--- start of Provided entries ---
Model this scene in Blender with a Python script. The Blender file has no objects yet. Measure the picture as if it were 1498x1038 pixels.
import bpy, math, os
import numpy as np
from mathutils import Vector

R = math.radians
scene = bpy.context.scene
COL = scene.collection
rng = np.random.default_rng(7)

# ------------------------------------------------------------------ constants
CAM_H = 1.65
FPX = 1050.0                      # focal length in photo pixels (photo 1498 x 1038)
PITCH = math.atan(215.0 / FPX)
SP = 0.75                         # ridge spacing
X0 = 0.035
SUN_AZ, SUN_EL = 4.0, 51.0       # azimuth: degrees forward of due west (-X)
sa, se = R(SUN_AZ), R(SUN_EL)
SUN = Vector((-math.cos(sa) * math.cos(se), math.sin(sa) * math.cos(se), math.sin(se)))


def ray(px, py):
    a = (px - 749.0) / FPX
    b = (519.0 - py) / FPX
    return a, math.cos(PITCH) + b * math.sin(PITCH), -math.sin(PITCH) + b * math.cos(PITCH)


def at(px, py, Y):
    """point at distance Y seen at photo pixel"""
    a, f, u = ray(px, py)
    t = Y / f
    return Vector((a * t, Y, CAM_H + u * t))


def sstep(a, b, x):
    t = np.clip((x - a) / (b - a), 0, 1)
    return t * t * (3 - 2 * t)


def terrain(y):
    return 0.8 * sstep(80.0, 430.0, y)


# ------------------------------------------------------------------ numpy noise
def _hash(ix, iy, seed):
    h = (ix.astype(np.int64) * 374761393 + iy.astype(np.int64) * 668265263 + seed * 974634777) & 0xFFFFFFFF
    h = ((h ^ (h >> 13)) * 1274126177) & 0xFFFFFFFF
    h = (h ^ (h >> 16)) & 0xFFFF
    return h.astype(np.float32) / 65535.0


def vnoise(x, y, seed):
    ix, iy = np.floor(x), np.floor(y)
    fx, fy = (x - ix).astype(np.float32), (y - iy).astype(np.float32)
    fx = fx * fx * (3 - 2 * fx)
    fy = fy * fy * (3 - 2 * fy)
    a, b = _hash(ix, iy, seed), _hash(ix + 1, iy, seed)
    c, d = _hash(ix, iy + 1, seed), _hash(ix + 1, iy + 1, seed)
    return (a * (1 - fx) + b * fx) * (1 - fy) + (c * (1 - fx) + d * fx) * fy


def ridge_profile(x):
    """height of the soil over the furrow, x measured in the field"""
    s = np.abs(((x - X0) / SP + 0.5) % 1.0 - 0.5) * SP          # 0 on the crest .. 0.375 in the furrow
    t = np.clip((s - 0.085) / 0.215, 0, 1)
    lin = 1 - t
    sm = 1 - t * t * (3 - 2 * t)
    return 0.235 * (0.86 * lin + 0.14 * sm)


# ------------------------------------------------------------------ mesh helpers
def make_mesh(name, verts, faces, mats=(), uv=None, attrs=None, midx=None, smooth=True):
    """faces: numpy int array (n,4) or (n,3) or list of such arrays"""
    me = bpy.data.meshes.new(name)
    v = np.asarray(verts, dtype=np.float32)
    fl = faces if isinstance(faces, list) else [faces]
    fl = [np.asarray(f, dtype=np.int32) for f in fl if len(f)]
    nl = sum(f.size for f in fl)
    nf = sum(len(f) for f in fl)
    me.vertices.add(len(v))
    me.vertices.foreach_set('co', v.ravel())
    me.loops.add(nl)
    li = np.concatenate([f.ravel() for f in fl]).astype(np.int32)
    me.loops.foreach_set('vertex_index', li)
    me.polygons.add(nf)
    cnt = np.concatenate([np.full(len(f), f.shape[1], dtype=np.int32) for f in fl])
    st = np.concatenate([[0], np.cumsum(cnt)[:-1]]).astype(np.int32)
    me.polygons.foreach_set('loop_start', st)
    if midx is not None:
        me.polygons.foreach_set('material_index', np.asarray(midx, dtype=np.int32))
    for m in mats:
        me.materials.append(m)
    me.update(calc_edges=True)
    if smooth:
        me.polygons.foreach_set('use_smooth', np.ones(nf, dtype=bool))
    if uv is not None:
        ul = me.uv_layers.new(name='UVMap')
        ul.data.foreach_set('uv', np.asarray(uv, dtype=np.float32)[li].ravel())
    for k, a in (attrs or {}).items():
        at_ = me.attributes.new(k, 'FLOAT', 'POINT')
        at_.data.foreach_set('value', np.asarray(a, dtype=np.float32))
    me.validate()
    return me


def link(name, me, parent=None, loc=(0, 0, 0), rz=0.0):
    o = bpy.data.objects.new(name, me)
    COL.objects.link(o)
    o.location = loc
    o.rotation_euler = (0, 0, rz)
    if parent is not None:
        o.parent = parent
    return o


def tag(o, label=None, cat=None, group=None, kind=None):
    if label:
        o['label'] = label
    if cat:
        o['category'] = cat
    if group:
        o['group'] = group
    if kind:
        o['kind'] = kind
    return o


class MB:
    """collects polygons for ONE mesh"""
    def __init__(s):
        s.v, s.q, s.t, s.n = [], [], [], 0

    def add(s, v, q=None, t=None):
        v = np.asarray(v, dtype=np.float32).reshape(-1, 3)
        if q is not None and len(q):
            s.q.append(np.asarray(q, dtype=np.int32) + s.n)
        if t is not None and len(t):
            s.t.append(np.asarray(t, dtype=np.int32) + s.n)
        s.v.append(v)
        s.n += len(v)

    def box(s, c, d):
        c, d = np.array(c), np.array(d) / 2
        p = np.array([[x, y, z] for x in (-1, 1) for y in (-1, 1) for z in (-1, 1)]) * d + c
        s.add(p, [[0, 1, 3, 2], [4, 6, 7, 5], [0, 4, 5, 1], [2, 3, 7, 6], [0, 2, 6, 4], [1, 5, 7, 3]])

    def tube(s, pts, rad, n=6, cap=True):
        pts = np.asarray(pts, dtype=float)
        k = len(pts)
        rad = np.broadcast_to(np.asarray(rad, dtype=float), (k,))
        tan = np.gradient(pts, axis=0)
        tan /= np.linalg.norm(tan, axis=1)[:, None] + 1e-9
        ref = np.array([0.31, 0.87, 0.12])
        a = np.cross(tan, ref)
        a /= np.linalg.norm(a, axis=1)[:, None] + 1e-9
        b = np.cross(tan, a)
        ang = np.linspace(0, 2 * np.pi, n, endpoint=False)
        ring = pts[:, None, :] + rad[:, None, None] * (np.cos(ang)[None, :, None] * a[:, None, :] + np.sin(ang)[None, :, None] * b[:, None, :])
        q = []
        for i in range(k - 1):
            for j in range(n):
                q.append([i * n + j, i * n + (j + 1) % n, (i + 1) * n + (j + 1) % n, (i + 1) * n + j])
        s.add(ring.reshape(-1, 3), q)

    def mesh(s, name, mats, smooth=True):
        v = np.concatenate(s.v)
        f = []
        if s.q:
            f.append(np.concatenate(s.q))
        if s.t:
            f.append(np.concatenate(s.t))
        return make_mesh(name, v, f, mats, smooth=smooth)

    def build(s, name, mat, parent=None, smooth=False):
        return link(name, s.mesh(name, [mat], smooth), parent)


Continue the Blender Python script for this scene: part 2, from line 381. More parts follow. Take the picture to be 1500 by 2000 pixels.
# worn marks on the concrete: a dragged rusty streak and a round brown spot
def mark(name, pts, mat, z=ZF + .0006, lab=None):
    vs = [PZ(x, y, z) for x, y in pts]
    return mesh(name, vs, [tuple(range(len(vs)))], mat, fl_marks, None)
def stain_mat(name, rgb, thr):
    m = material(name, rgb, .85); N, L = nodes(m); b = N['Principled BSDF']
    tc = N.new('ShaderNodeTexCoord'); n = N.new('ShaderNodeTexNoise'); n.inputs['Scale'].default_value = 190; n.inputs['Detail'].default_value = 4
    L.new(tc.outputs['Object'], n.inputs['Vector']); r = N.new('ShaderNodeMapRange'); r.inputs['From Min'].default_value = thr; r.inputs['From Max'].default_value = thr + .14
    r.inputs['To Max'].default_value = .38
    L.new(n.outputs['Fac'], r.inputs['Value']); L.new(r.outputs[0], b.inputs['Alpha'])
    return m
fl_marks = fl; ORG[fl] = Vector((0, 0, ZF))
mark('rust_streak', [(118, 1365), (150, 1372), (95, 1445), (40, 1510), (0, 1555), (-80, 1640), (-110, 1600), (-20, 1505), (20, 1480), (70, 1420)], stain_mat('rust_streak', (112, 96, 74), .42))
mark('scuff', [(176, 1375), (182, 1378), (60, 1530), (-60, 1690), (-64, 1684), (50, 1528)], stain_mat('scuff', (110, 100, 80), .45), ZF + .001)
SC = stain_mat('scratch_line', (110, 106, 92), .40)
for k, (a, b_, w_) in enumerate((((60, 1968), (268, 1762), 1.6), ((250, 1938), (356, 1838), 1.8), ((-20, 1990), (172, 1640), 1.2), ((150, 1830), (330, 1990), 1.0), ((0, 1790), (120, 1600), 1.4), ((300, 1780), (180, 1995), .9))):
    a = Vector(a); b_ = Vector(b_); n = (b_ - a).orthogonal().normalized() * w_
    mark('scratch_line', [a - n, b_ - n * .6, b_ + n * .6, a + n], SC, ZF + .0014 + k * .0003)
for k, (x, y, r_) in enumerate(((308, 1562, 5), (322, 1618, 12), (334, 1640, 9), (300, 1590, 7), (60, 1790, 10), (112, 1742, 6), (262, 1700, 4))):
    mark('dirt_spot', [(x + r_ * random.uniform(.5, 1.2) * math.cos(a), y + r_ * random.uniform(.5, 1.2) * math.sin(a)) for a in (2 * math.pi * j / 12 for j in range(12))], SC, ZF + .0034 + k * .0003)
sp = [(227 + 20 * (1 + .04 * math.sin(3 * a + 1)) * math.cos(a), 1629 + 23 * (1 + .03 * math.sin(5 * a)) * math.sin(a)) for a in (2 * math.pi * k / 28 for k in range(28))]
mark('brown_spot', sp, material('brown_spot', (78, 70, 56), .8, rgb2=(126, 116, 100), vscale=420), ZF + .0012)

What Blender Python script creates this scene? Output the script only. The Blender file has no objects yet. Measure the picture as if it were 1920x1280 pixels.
--- end of Provided entries ---
Task prompt: Gather all lines of the records that include the word "were".

Answer to this task:
Model this scene in Blender with a Python script. The Blender file has no objects yet. Measure the picture as if it were 1498x1038 pixels.
What Blender Python script creates this scene? Output the script only. The Blender file has no objects yet. Measure the picture as if it were 1920x1280 pixels.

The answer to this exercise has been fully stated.